→ **Required task**
In the data, extract each line that holds the string "objects".

→ **Recorded information**
========================
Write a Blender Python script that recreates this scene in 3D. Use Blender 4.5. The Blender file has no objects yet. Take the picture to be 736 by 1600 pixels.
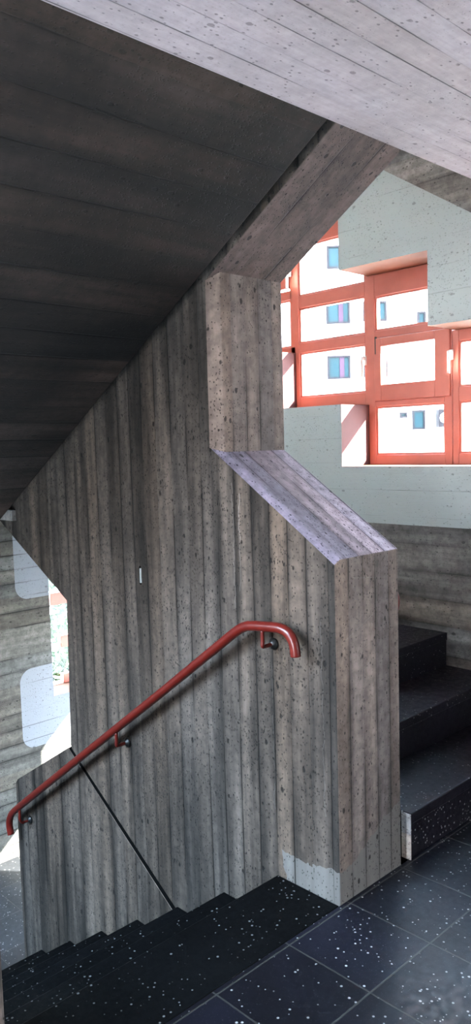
import bpy, bmesh, math, random
from mathutils import Vector, Matrix
random.seed(7)
S = bpy.context.scene
COL = S.collection

# ------------------------------------------------------------------ helpers
def link(o, parent=None):
    COL.objects.link(o)
    if parent is not None:
        o.parent = parent
    return o

def mesh_obj(name, bm, mats, parent=None, bevel=0.0, smooth=False, segs=2):
    bmesh.ops.recalc_face_normals(bm, faces=bm.faces[:])
    me = bpy.data.meshes.new(name)
    bm.to_mesh(me); bm.free()
    for m in (mats if isinstance(mats, (list, tuple)) else [mats]):
        me.materials.append(m)
    if smooth:
        for p in me.polygons: p.use_smooth = True
    o = bpy.data.objects.new(name, me)
    link(o, parent)
    if bevel > 0:
        b = o.modifiers.new('bevel', 'BEVEL'); b.width = bevel; b.segments = segs
        b.limit_method = 'ANGLE'; b.angle_limit = math.radians(35)
    return o

def add_box(bm, x0, x1, y0, y1, z0, z1, mi=0):
    v = [bm.verts.new((x, y, z)) for x in (x0, x1) for y in (y0, y1) for z in (z0, z1)]
    fs = []
    for q in ((0,1,3,2),(4,6,7,5),(0,4,5,1),(2,3,7,6),(0,2,6,4),(1,5,7,3)):
        f = bm.faces.new([v[i] for i in q]); f.material_index = mi; fs.append(f)
    return v, fs

def box(name, x0, x1, y0, y1, z0, z1, mat, parent=None, bevel=0.0):
    bm = bmesh.new(); add_box(bm, x0, x1, y0, y1, z0, z1)
    return mesh_obj(name, bm, mat, parent, bevel)

def add_prism(bm, poly, y0, y1, mi_face=0, mi_side=0):
    """poly in XZ, extruded from y0 to y1"""
    a = [bm.verts.new((x, y0, z)) for x, z in poly]
    b = [bm.verts.new((x, y1, z)) for x, z in poly]
    f = bm.faces.new(a); f.material_index = mi_face
    f = bm.faces.new(b[::-1]); f.material_index = mi_face
    n = len(poly)
    for i in range(n):
        f = bm.faces.new((a[i], b[i], b[(i+1) % n], a[(i+1) % n]))
        f.material_index = mi_side[i] if isinstance(mi_side, (list, tuple)) else mi_side

def prism(name, poly, y0, y1, mats, parent=None, bevel=0.0, mi_side=0):
    bm = bmesh.new(); add_prism(bm, poly, y0, y1, 0, mi_side)
    return mesh_obj(name, bm, mats, parent, bevel)

def add_tube(bm, pts, r, n=14, caps=True):
    pts = [Vector(p) for p in pts]
    rings = []
    up = Vector((0, 1, 0.001))
    for i, p in enumerate(pts):
        if i == 0: t = pts[1]-p
        elif i == len(pts)-1: t = p-pts[-2]
        else: t = (pts[i+1]-p).normalized() + (p-pts[i-1]).normalized()
        t.normalize()
        u = up - up.dot(t)*t
        if u.length < .05:
            u = Vector((1, 0, 0)) - t.x*t
        u.normalize(); w = t.cross(u)
        rings.append([bm.verts.new(p + r*(math.cos(2*math.pi*k/n)*u + math.sin(2*math.pi*k/n)*w)) for k in range(n)])
    for a, b in zip(rings, rings[1:]):
        for k in range(n):
            bm.faces.new((a[k], a[(k+1) % n], b[(k+1) % n], b[k]))
    if caps:
        bm.faces.new(rings[0][::-1]); bm.faces.new(rings[-1])

def smooth_path(pts, n=6):
    """Catmull-Rom resampling"""
    P = [Vector(p) for p in pts]; out = []
    for i in range(len(P)-1):
        p0 = P[max(i-1, 0)]; p1 = P[i]; p2 = P[i+1]; p3 = P[min(i+2, len(P)-1)]
        for k in range(n):
            t = k/n
            out.append(.5*((2*p1)+(p2-p0)*t+(2*p0-5*p1+4*p2-p3)*t*t+(3*p1-p0-3*p2+p3)*t**3))
    out.append(P[-1]); return out

def empty(name, loc, label, cat, group=None, kind=None):
    o = bpy.data.objects.new(name, None); o.location = loc; o.empty_display_size = .1
    link(o); tag(o, label, cat, group, kind); return o

def tag(o, label=None, cat=None, group=None, kind=None):
    if label: o['label'] = label
    if cat: o['category'] = cat
    if group: o['group'] = group
    if kind: o['kind'] = kind
    return o

def structure(o, label, cat):
    return tag(o, label, cat, None, 'structure')

def to_local(bm, root):
    bmesh.ops.translate(bm, verts=bm.verts[:], vec=-root.location)

# ------------------------------------------------------------------ material helpers
class NT:
    def __init__(self, name):
        self.m = bpy.data.materials.new(name); self.m.use_nodes = True
        self.t = self.m.node_tree; self.n = self.t.nodes; self.l = self.t.links
        self.n.clear()
        self.out = self.n.new('ShaderNodeOutputMaterial')
        self.b = self.n.new('ShaderNodeBsdfPrincipled')
        self.l.new(self.b.outputs[0], self.out.inputs[0])
    def set(self, sock, v):
        if isinstance(v, bpy.types.NodeSocket): self.l.new(v, sock)
        else: sock.default_value = v
    def math(self, op, a, b=None, c=None, clamp=False):
        nd = self.n.new('ShaderNodeMath'); nd.operation = op; nd.use_clamp = clamp
        self.set(nd.inputs[0], a)
        if b is not None: self.set(nd.inputs[1], b)
        if c is not None: self.set(nd.inputs[2], c)
        return nd.outputs[0]
    def pos(self):
        tc = self.n.new('ShaderNodeTexCoord'); return tc.outputs['Object']
    def dot(self, a, v):
        nd = self.n.new('ShaderNodeVectorMath'); nd.operation = 'DOT_PRODUCT'
        self.set(nd.inputs[0], a); nd.inputs[1].default_value = v
        return nd.outputs['Value']
    def comb(self, x, y, z):
        nd = self.n.new('ShaderNodeCombineXYZ')
        for i, v in enumerate((x, y, z)): self.set(nd.inputs[i], v)
        return nd.outputs[0]
    def noise(self, vec, scale=1., detail=3., rough=.55):
        nd = self.n.new('ShaderNodeTexNoise'); self.set(nd.inputs['Vector'], vec)
        nd.inputs['Scale'].default_value = scale; nd.inputs['Detail'].default_value = detail
        nd.inputs['Roughness'].default_value = rough
        return nd.outputs[0]
    def white(self, v):
        nd = self.n.new('ShaderNodeTexWhiteNoise'); nd.noise_dimensions = '1D'
        self.set(nd.inputs['W'], v); return nd.outputs['Value']
    def white2(self, vec):
        nd = self.n.new('ShaderNodeTexWhiteNoise'); nd.noise_dimensions = '3D'
        self.set(nd.inputs['Vector'], vec); return nd.outputs['Value']
    def vor(self, vec, scale=1.):
        nd = self.n.new('ShaderNodeTexVoronoi'); self.set(nd.inputs['Vector'], vec)
        nd.inputs['Scale'].default_value = scale
        sep = self.n.new('ShaderNodeSeparateColor'); self.l.new(nd.outputs['Color'], sep.inputs[0])
        return nd.outputs['Distance'], sep.outputs[0], sep.outputs[1]
    def rng(self, v, a, b, c=0., d=1., smooth=True):
        nd = self.n.new('ShaderNodeMapRange'); nd.interpolation_type = 'SMOOTHSTEP' if smooth else 'LINEAR'
        self.set(nd.inputs['Value'], v)
        for k, x in (('From Min', a), ('From Max', b), ('To Min', c), ('To Max', d)): self.set(nd.inputs[k], x)
        return nd.outputs[0]
    def mix(self, f, a, b, mode='MIX'):
        nd = self.n.new('ShaderNodeMix'); nd.data_type = 'RGBA'; nd.blend_type = mode
        self.set(nd.inputs[0], f); self.set(nd.inputs[6], a); self.set(nd.inputs[7], b)
        return nd.outputs[2]
    def scale(self, col, f):
        nd = self.n.new('ShaderNodeVectorMath'); nd.operation = 'SCALE'
        if not isinstance(col, bpy.types.NodeSocket): col = tuple(col)[:3]
        self.set(nd.inputs[0], col); self.set(nd.inputs['Scale'], f); return nd.outputs[0]
    def bump(self, h, strength=.5, dist=.01):
        nd = self.n.new('ShaderNodeBump'); nd.inputs['Strength'].default_value = strength
        nd.inputs['Distance'].default_value = dist
        self.set(nd.inputs['Height'], h); self.l.new(nd.outputs[0], self.b.inputs['Normal'])
    def finish(self, col, rough=.8, spec=.3):
        self.set(self.b.inputs['Base Color'], col); self.set(self.b.inputs['Roughness'], rough)
        self.b.inputs['Specular IOR Level'].default_value = spec
        return self.m

def rgba(c): return (c[0], c[1], c[2], 1.)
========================
→ **Result below**
Write a Blender Python script that recreates this scene in 3D. Use Blender 4.5. The Blender file has no objects yet. Take the picture to be 736 by 1600 pixels.
    COL.objects.link(o)
    o = bpy.data.objects.new(name, me)
    o = bpy.data.objects.new(name, None); o.location = loc; o.empty_display_size = .1